One further design to consider is to have several stations in a row, one for woodworking, one for foam sculpting and one for welding (Welding is a dirty process and generally needs to be separate from other processes and needs fume extraction). If you only have one robot, consider having it on a simple rail system. You can then slide the robot manually into each cell as and when the need arises. It doesn't need to be located accurately, but just fixed firmly in each station. Robot software can be incorporated to datum and compensate for any slight positioning error. (You can use fiducial marks or probes to get accurate positioning in each cell)


Helium Frog Website
Re: Looking for Advice on Layout for 7-Axis Robotic Work Cell
July 18, 2017 06:04AM
Quote
martinprice2004
It is difficult to advise exactly as the products that will go through the cell are so varied.

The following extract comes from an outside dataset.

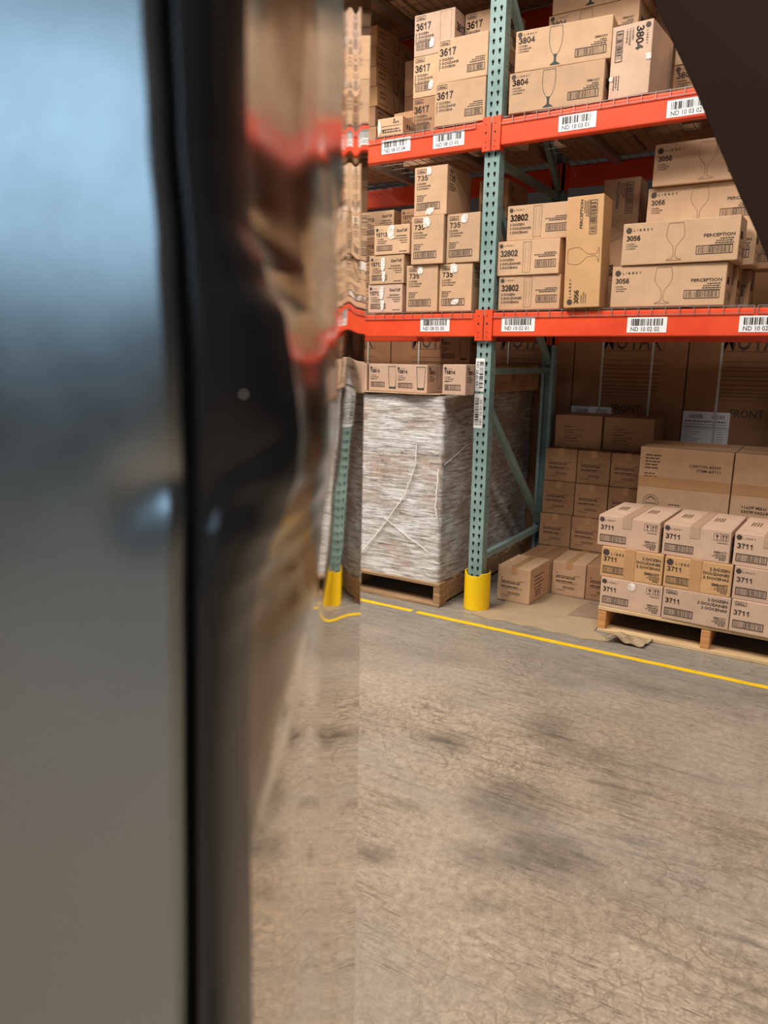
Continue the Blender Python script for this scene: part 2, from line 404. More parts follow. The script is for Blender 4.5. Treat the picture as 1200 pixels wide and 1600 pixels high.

We also have no idea of the quantity of each item you are to produce.
I assume that you will be using the robot for small batch work or one off work.

The standard format for a robot cell is to have the conveyor passing in front of the robot, with the robot arm behind. Parts come in on a pallet on a conveyor, are positioned (sometimes on raised pins) . The robot operation is carried out and then the part proceeds out of the cell. There is also room to the left and right to incorporate tool change or part feeders should you need them.

In a rotary table cell, the table is in front of the robot and it indexes around presenting the part to the robot. This is ideal for manual loading as the operator can load one side of the table, whilst the robot is working. Often tables only have two stations and the table indexes 180 degrees after each job is completed. This is good as you only have to make two jigs to hold the parts in place and is reasonably efficient for cycle time.

One further design to consider is to have several stations in a row, one for woodworking, one for foam sculpting and one for welding (Welding is a dirty process and generally needs to be separate from other processes and needs fume extraction). If you only have one robot, consider having it on a simple rail system. You can then slide the robot manually into each cell as and when the need arises. It doesn't need to be located accurately, but just fixed firmly in each station. Robot software can be incorporated to datum and compensate for any slight positioning error. (You can use fiducial marks or probes to get accurate positioning in each cell)

These are some great points. Thanks so much for sharing these tips - I really appreciate it.